In his classic commentary on the Johannine Epistles, C.H. Dodd says this about the validity of religious experience:

“We may have the feeling of awareness of God, of union with Him, but how shall we know that such experience corresponds to reality? It is clear that no amount of clearness or strength in the experience itself can guarantee its validity, any more than the extreme vividness of a dream leads us to suppose that it is anything but a dream. If, however, we accept the revelation of God in Christ, then we must believe that any experience of God which is valid has an ethical quality defined by what we know of Christ. It will require with it a renewed fidelity to His teaching and example. The writer does not mean that only those who perfectly obey Christ and follow His example can be said to have the experience of God. That would be to affirm the sinlessness of Christians in a sense which he has repudiated [see 1 Jn. 1]. But unless the experience includes a setting of the affections and will in the direction of the moral principles of the Gospel, it is no true experience of God, in any Christian sense.”

In 1 John 2 the Beloved Disciple suggests a series of moral tests to see if one’s experience is of God, for example– does it produce behavior like the behavior of Jesus?

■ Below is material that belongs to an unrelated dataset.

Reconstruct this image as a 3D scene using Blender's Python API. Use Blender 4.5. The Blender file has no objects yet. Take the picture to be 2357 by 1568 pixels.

Does it lead one to love God with one’s whole heart and one’s neighbor as self, or is it narcissistic in character? Does it lead to holy living or does it lead to questionable beliefs and behavior? Does it lead to moving on faith, or does it lead to fear-based practices, since the experience of the real love of God casts out all fear? Does it lead to the belief that Jesus is the Son of God come in the flesh, as the Johannine Epistles put it, or to some sort of heterodox belief about Jesus?

At the end of the day what the author of the Johannine Epistles is suggesting is that there are some external tests, tests grounded in what God’s Word says and what Christ’s character manifests by which we may and should evaluate our experiences including even very genuine religious experiences. As it turns out, the way to tell the difference between heart burn and a heart strangely warmed, both genuine experiences, is by evaluating it by using external and objective criteria. In an affective age, this is all the more crucial because feelings are often deception and a notably bad guide to truth or the goodness of something.